The complete failure to realize the human rights violations that led to Chai’s death is a prime example of the ignorance of the radical side. These violations concern many powerful organizations, including those that support universal movements for human rights.  A level-headed conservationist with the ability to enter rational discussion rather than blind rampage sees the potential of combining forces with the better-funded and more widely supported human rights groups. This cooperation would further the monetary and general support for environmental preservation.

Instead of isolating themselves by celebrating the death of a man that human rights activists would mourn, conservationists should recognize the plight of the man, mourn his death, then identify and pursue solutions beneficial to the intentions of both organizations. This collaboration would only strengthen conservation efforts. Education and understanding will propel the environmental preservation movement to success, not ignorant babbling.

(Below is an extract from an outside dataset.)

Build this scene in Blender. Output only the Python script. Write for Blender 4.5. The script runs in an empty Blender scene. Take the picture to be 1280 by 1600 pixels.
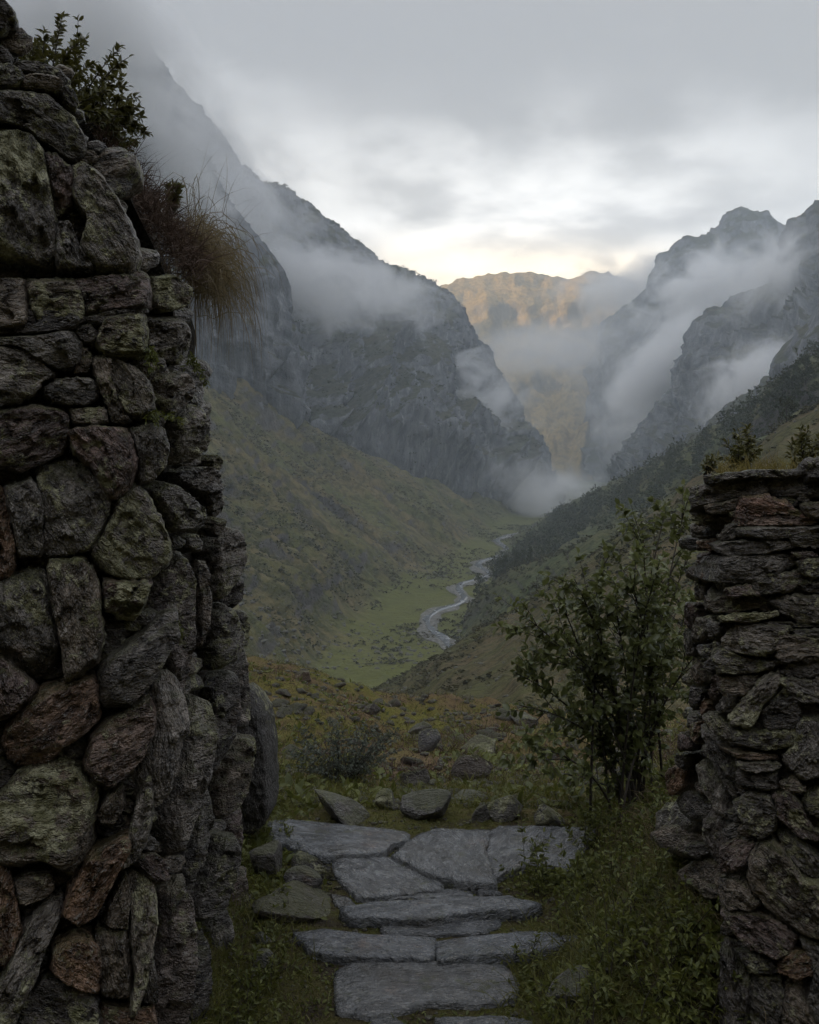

In order to truly support conservation, one must be able to have rational discussion with those of opposing views. Hunting organizations will continue to fight back with powerful and cleverly crafted support for their cause. Big businesses will continue to use infinite stores of money to push favorable legislation and decision into law. As long as the conservation movement continues to grow more radical and less open to discussion with entities it opposes (or even potential allies), its arguments will grow weaker and support will dwindle. The loss of support based on the absence of solid argument will cause conservation efforts to continue to reach stalemates and defeats. Only intelligent and civil discussion, coupled with the ability to cooperate with other organizations and movements, will lead to the success of conservation efforts.